**Supplied information**
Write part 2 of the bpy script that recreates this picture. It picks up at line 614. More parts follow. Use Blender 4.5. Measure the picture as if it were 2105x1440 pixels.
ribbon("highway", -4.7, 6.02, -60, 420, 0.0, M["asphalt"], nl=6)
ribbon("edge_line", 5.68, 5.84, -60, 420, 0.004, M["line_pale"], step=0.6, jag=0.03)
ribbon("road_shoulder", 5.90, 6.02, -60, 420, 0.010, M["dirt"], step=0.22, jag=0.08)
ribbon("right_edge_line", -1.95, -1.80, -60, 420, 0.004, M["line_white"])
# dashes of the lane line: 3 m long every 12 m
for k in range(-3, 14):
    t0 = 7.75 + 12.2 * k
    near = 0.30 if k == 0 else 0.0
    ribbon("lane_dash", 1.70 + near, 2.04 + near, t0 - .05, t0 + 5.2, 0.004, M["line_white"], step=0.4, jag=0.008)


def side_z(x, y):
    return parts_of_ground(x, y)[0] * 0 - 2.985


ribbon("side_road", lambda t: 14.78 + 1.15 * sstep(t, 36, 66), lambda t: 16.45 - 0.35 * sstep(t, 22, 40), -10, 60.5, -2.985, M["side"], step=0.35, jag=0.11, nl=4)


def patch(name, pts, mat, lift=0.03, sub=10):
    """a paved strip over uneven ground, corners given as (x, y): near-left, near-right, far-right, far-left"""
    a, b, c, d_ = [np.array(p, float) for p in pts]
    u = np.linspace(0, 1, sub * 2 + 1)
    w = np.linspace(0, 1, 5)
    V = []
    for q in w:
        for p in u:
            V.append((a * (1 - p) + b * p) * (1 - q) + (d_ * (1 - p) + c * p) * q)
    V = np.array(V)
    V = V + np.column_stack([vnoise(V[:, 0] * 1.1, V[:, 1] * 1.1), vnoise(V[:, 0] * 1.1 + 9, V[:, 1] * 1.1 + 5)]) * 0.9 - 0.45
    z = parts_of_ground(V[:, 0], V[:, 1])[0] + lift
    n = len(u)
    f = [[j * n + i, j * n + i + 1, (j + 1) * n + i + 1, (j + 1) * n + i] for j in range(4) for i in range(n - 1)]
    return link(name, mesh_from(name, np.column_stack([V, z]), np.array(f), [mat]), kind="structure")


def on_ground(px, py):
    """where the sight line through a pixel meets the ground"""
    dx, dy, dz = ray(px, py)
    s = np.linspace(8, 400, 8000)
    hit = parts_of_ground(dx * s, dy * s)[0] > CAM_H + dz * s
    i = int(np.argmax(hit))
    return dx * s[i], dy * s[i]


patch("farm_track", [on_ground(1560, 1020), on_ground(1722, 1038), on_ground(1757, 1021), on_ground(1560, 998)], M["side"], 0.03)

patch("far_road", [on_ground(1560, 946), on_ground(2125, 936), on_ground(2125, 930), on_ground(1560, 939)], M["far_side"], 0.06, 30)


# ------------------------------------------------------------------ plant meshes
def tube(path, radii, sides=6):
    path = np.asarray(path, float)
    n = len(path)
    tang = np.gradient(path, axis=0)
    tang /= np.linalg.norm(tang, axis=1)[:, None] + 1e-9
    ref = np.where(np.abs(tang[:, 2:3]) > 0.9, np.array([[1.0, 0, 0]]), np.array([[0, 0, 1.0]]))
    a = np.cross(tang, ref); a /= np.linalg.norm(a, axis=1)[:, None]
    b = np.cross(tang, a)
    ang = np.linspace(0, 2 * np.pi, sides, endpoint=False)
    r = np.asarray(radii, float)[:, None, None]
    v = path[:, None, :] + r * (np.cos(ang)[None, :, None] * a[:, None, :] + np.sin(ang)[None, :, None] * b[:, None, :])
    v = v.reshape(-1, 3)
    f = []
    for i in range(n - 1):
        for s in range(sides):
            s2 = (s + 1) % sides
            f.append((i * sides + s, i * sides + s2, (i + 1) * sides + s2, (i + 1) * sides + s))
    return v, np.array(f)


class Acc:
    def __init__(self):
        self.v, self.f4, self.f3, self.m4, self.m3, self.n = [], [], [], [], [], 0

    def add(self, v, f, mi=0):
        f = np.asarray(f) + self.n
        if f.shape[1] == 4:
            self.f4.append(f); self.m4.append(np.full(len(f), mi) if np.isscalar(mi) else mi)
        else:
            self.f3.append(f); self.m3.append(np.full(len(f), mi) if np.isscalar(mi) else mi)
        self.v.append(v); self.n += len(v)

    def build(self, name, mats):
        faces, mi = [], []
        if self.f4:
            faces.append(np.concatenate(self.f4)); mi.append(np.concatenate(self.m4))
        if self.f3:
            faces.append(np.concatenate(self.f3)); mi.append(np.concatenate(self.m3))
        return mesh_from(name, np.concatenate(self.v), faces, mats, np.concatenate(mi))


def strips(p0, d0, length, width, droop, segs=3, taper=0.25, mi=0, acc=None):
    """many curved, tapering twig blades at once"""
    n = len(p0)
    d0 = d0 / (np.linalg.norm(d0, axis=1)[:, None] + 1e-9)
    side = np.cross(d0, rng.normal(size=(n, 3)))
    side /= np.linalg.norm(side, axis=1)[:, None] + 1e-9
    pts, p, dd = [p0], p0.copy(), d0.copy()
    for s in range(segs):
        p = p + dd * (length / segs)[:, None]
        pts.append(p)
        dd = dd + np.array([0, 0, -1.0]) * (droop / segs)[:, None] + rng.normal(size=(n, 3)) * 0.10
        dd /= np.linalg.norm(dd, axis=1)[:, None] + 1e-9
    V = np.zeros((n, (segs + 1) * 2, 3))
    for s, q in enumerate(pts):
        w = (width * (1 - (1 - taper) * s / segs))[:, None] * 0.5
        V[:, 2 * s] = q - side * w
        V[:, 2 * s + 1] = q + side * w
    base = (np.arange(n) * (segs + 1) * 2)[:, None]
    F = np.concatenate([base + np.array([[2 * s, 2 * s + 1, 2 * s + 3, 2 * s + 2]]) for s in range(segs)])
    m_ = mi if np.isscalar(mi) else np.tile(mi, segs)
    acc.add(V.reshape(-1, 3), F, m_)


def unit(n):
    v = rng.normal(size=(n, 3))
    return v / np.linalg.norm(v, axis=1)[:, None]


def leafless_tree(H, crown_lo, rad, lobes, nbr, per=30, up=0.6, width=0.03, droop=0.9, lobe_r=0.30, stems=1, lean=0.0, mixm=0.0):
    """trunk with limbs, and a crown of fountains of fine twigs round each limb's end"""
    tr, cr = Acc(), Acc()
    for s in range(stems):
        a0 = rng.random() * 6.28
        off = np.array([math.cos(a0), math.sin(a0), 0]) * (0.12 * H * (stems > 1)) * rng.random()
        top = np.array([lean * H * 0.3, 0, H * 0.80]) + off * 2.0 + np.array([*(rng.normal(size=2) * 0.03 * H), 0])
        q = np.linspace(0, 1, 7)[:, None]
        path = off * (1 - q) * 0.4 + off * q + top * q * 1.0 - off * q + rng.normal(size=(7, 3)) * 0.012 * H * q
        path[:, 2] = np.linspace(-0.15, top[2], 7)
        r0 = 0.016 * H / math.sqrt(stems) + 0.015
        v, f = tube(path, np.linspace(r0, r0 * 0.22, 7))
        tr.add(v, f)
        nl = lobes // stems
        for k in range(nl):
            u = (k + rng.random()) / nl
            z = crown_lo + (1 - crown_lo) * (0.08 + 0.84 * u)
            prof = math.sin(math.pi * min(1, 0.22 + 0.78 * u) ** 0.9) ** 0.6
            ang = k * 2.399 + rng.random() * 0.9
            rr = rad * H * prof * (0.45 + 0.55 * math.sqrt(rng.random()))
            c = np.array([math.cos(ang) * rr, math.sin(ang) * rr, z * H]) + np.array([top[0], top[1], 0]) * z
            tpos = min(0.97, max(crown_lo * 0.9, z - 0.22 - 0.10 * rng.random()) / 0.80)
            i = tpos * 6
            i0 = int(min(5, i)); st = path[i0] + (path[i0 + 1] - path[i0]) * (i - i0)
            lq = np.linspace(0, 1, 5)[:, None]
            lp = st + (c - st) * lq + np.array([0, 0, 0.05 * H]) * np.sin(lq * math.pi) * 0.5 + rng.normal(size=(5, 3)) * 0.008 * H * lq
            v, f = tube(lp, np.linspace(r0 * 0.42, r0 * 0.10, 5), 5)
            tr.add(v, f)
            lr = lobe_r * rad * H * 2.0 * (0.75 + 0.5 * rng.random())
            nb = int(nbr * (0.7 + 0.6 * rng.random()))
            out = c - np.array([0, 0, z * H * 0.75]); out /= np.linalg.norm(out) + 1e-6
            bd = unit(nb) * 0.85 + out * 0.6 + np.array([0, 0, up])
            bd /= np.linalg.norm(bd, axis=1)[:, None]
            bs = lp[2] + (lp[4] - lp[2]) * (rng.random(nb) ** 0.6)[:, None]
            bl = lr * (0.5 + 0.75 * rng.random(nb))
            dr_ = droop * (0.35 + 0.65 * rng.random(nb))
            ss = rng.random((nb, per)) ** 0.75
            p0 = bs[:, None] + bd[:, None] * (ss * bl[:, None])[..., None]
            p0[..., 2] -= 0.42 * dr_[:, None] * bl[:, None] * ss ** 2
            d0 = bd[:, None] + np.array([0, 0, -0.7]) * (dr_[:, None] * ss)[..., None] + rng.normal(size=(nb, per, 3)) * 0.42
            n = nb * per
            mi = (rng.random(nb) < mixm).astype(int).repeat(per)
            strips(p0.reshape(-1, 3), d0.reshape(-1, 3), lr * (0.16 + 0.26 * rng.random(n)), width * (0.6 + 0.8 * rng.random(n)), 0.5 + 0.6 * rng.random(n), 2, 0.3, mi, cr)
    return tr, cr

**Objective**
Print exactly, and only, the lines beginning at the top of the listing and ending at the line with "return dx * s[i], dy * s[i]".

**Response for this exercise**
Write part 2 of the bpy script that recreates this picture. It picks up at line 614. More parts follow. Use Blender 4.5. Measure the picture as if it were 2105x1440 pixels.
ribbon("highway", -4.7, 6.02, -60, 420, 0.0, M["asphalt"], nl=6)
ribbon("edge_line", 5.68, 5.84, -60, 420, 0.004, M["line_pale"], step=0.6, jag=0.03)
ribbon("road_shoulder", 5.90, 6.02, -60, 420, 0.010, M["dirt"], step=0.22, jag=0.08)
ribbon("right_edge_line", -1.95, -1.80, -60, 420, 0.004, M["line_white"])
# dashes of the lane line: 3 m long every 12 m
for k in range(-3, 14):
    t0 = 7.75 + 12.2 * k
    near = 0.30 if k == 0 else 0.0
    ribbon("lane_dash", 1.70 + near, 2.04 + near, t0 - .05, t0 + 5.2, 0.004, M["line_white"], step=0.4, jag=0.008)


def side_z(x, y):
    return parts_of_ground(x, y)[0] * 0 - 2.985


ribbon("side_road", lambda t: 14.78 + 1.15 * sstep(t, 36, 66), lambda t: 16.45 - 0.35 * sstep(t, 22, 40), -10, 60.5, -2.985, M["side"], step=0.35, jag=0.11, nl=4)


def patch(name, pts, mat, lift=0.03, sub=10):
    """a paved strip over uneven ground, corners given as (x, y): near-left, near-right, far-right, far-left"""
    a, b, c, d_ = [np.array(p, float) for p in pts]
    u = np.linspace(0, 1, sub * 2 + 1)
    w = np.linspace(0, 1, 5)
    V = []
    for q in w:
        for p in u:
            V.append((a * (1 - p) + b * p) * (1 - q) + (d_ * (1 - p) + c * p) * q)
    V = np.array(V)
    V = V + np.column_stack([vnoise(V[:, 0] * 1.1, V[:, 1] * 1.1), vnoise(V[:, 0] * 1.1 + 9, V[:, 1] * 1.1 + 5)]) * 0.9 - 0.45
    z = parts_of_ground(V[:, 0], V[:, 1])[0] + lift
    n = len(u)
    f = [[j * n + i, j * n + i + 1, (j + 1) * n + i + 1, (j + 1) * n + i] for j in range(4) for i in range(n - 1)]
    return link(name, mesh_from(name, np.column_stack([V, z]), np.array(f), [mat]), kind="structure")


def on_ground(px, py):
    """where the sight line through a pixel meets the ground"""
    dx, dy, dz = ray(px, py)
    s = np.linspace(8, 400, 8000)
    hit = parts_of_ground(dx * s, dy * s)[0] > CAM_H + dz * s
    i = int(np.argmax(hit))
    return dx * s[i], dy * s[i]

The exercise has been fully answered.